_Stored rows_:
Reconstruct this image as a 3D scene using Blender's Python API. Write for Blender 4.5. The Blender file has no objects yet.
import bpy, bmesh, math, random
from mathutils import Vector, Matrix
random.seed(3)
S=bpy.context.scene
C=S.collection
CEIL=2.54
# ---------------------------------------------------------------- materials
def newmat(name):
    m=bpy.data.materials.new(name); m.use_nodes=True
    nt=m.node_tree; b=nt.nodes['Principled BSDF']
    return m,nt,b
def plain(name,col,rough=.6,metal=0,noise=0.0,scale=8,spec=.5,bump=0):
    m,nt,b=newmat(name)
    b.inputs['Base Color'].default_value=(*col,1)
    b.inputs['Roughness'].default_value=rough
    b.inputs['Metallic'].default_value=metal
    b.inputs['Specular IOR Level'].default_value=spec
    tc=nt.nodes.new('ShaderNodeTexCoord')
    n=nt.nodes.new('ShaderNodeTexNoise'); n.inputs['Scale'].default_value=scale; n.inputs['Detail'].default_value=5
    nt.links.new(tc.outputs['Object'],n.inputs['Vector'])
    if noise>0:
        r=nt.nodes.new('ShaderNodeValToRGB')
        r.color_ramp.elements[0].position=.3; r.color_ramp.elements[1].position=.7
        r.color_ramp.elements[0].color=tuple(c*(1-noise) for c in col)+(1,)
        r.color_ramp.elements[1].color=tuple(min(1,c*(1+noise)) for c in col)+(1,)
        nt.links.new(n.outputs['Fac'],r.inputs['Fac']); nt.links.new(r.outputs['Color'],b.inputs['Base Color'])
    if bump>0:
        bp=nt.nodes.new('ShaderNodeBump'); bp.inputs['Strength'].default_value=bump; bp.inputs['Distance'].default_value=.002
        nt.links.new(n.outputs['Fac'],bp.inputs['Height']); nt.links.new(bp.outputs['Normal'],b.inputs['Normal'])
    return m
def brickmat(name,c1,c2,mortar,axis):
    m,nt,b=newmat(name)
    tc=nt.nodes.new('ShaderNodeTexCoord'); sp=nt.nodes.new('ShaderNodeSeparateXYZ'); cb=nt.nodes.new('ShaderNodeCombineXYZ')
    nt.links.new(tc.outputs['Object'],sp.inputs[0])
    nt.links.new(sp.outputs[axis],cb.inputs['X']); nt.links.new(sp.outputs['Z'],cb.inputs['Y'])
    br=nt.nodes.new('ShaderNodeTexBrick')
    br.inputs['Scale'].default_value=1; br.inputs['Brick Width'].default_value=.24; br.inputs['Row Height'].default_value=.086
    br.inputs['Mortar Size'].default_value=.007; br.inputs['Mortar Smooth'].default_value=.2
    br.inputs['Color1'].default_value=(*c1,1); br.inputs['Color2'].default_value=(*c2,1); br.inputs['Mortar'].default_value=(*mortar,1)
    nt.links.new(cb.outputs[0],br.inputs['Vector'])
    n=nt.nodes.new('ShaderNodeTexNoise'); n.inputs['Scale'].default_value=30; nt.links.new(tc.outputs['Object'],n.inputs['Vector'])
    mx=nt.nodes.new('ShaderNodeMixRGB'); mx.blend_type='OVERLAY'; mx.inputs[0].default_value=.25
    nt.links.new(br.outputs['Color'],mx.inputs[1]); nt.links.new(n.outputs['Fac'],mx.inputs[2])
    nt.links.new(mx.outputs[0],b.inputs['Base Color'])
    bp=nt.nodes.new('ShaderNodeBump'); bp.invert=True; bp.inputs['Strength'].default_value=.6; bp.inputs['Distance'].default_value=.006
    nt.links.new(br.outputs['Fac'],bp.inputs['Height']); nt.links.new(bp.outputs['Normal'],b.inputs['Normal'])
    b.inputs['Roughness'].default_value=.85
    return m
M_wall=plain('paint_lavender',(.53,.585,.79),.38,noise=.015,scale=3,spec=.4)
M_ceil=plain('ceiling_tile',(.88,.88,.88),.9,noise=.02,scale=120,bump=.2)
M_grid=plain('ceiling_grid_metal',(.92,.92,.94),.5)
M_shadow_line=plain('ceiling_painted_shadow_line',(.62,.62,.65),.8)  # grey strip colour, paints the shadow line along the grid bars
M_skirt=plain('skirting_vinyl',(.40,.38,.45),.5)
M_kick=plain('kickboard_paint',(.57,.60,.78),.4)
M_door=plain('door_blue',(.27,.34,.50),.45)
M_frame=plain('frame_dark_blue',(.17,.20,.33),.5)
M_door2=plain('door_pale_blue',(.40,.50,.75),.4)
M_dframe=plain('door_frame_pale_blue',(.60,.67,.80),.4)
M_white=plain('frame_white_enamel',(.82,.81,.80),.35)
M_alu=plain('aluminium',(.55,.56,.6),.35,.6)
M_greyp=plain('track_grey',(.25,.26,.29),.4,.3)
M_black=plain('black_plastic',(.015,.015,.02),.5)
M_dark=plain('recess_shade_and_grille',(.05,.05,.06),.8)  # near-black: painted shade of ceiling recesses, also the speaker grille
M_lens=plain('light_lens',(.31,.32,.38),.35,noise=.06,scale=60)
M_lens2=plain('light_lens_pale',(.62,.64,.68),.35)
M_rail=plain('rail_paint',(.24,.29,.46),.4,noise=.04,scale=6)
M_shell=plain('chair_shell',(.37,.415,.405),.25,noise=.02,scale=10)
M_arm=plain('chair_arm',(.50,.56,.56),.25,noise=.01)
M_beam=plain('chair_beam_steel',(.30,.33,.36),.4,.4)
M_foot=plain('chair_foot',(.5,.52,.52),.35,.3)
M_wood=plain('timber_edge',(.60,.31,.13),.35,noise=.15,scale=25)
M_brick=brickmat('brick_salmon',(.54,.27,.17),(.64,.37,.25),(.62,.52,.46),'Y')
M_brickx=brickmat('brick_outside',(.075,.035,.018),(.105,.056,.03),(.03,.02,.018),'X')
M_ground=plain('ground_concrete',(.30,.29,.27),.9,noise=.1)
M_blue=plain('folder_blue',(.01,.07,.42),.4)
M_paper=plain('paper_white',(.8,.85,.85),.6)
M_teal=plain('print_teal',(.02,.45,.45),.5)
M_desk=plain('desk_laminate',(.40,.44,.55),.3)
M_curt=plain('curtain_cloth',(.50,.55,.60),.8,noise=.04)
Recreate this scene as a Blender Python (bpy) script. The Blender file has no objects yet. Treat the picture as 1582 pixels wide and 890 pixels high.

_Prompt_:
All of the entries should be written out again exactly.

_Task response_:
Reconstruct this image as a 3D scene using Blender's Python API. Write for Blender 4.5. The Blender file has no objects yet.
import bpy, bmesh, math, random
from mathutils import Vector, Matrix
random.seed(3)
S=bpy.context.scene
C=S.collection
CEIL=2.54
# ---------------------------------------------------------------- materials
def newmat(name):
    m=bpy.data.materials.new(name); m.use_nodes=True
    nt=m.node_tree; b=nt.nodes['Principled BSDF']
    return m,nt,b
def plain(name,col,rough=.6,metal=0,noise=0.0,scale=8,spec=.5,bump=0):
    m,nt,b=newmat(name)
    b.inputs['Base Color'].default_value=(*col,1)
    b.inputs['Roughness'].default_value=rough
    b.inputs['Metallic'].default_value=metal
    b.inputs['Specular IOR Level'].default_value=spec
    tc=nt.nodes.new('ShaderNodeTexCoord')
    n=nt.nodes.new('ShaderNodeTexNoise'); n.inputs['Scale'].default_value=scale; n.inputs['Detail'].default_value=5
    nt.links.new(tc.outputs['Object'],n.inputs['Vector'])
    if noise>0:
        r=nt.nodes.new('ShaderNodeValToRGB')
        r.color_ramp.elements[0].position=.3; r.color_ramp.elements[1].position=.7
        r.color_ramp.elements[0].color=tuple(c*(1-noise) for c in col)+(1,)
        r.color_ramp.elements[1].color=tuple(min(1,c*(1+noise)) for c in col)+(1,)
        nt.links.new(n.outputs['Fac'],r.inputs['Fac']); nt.links.new(r.outputs['Color'],b.inputs['Base Color'])
    if bump>0:
        bp=nt.nodes.new('ShaderNodeBump'); bp.inputs['Strength'].default_value=bump; bp.inputs['Distance'].default_value=.002
        nt.links.new(n.outputs['Fac'],bp.inputs['Height']); nt.links.new(bp.outputs['Normal'],b.inputs['Normal'])
    return m
def brickmat(name,c1,c2,mortar,axis):
    m,nt,b=newmat(name)
    tc=nt.nodes.new('ShaderNodeTexCoord'); sp=nt.nodes.new('ShaderNodeSeparateXYZ'); cb=nt.nodes.new('ShaderNodeCombineXYZ')
    nt.links.new(tc.outputs['Object'],sp.inputs[0])
    nt.links.new(sp.outputs[axis],cb.inputs['X']); nt.links.new(sp.outputs['Z'],cb.inputs['Y'])
    br=nt.nodes.new('ShaderNodeTexBrick')
    br.inputs['Scale'].default_value=1; br.inputs['Brick Width'].default_value=.24; br.inputs['Row Height'].default_value=.086
    br.inputs['Mortar Size'].default_value=.007; br.inputs['Mortar Smooth'].default_value=.2
    br.inputs['Color1'].default_value=(*c1,1); br.inputs['Color2'].default_value=(*c2,1); br.inputs['Mortar'].default_value=(*mortar,1)
    nt.links.new(cb.outputs[0],br.inputs['Vector'])
    n=nt.nodes.new('ShaderNodeTexNoise'); n.inputs['Scale'].default_value=30; nt.links.new(tc.outputs['Object'],n.inputs['Vector'])
    mx=nt.nodes.new('ShaderNodeMixRGB'); mx.blend_type='OVERLAY'; mx.inputs[0].default_value=.25
    nt.links.new(br.outputs['Color'],mx.inputs[1]); nt.links.new(n.outputs['Fac'],mx.inputs[2])
    nt.links.new(mx.outputs[0],b.inputs['Base Color'])
    bp=nt.nodes.new('ShaderNodeBump'); bp.invert=True; bp.inputs['Strength'].default_value=.6; bp.inputs['Distance'].default_value=.006
    nt.links.new(br.outputs['Fac'],bp.inputs['Height']); nt.links.new(bp.outputs['Normal'],b.inputs['Normal'])
    b.inputs['Roughness'].default_value=.85
    return m
M_wall=plain('paint_lavender',(.53,.585,.79),.38,noise=.015,scale=3,spec=.4)
M_ceil=plain('ceiling_tile',(.88,.88,.88),.9,noise=.02,scale=120,bump=.2)
M_grid=plain('ceiling_grid_metal',(.92,.92,.94),.5)
M_shadow_line=plain('ceiling_painted_shadow_line',(.62,.62,.65),.8)  # grey strip colour, paints the shadow line along the grid bars
M_skirt=plain('skirting_vinyl',(.40,.38,.45),.5)
M_kick=plain('kickboard_paint',(.57,.60,.78),.4)
M_door=plain('door_blue',(.27,.34,.50),.45)
M_frame=plain('frame_dark_blue',(.17,.20,.33),.5)
M_door2=plain('door_pale_blue',(.40,.50,.75),.4)
M_dframe=plain('door_frame_pale_blue',(.60,.67,.80),.4)
M_white=plain('frame_white_enamel',(.82,.81,.80),.35)
M_alu=plain('aluminium',(.55,.56,.6),.35,.6)
M_greyp=plain('track_grey',(.25,.26,.29),.4,.3)
M_black=plain('black_plastic',(.015,.015,.02),.5)
M_dark=plain('recess_shade_and_grille',(.05,.05,.06),.8)  # near-black: painted shade of ceiling recesses, also the speaker grille
M_lens=plain('light_lens',(.31,.32,.38),.35,noise=.06,scale=60)
M_lens2=plain('light_lens_pale',(.62,.64,.68),.35)
M_rail=plain('rail_paint',(.24,.29,.46),.4,noise=.04,scale=6)
M_shell=plain('chair_shell',(.37,.415,.405),.25,noise=.02,scale=10)
M_arm=plain('chair_arm',(.50,.56,.56),.25,noise=.01)
M_beam=plain('chair_beam_steel',(.30,.33,.36),.4,.4)
M_foot=plain('chair_foot',(.5,.52,.52),.35,.3)
M_wood=plain('timber_edge',(.60,.31,.13),.35,noise=.15,scale=25)
M_brick=brickmat('brick_salmon',(.54,.27,.17),(.64,.37,.25),(.62,.52,.46),'Y')
M_brickx=brickmat('brick_outside',(.075,.035,.018),(.105,.056,.03),(.03,.02,.018),'X')
M_ground=plain('ground_concrete',(.30,.29,.27),.9,noise=.1)
M_blue=plain('folder_blue',(.01,.07,.42),.4)
M_paper=plain('paper_white',(.8,.85,.85),.6)
M_teal=plain('print_teal',(.02,.45,.45),.5)
M_desk=plain('desk_laminate',(.40,.44,.55),.3)
M_curt=plain('curtain_cloth',(.50,.55,.60),.8,noise=.04)
Recreate this scene as a Blender Python (bpy) script. The Blender file has no objects yet. Treat the picture as 1582 pixels wide and 890 pixels high.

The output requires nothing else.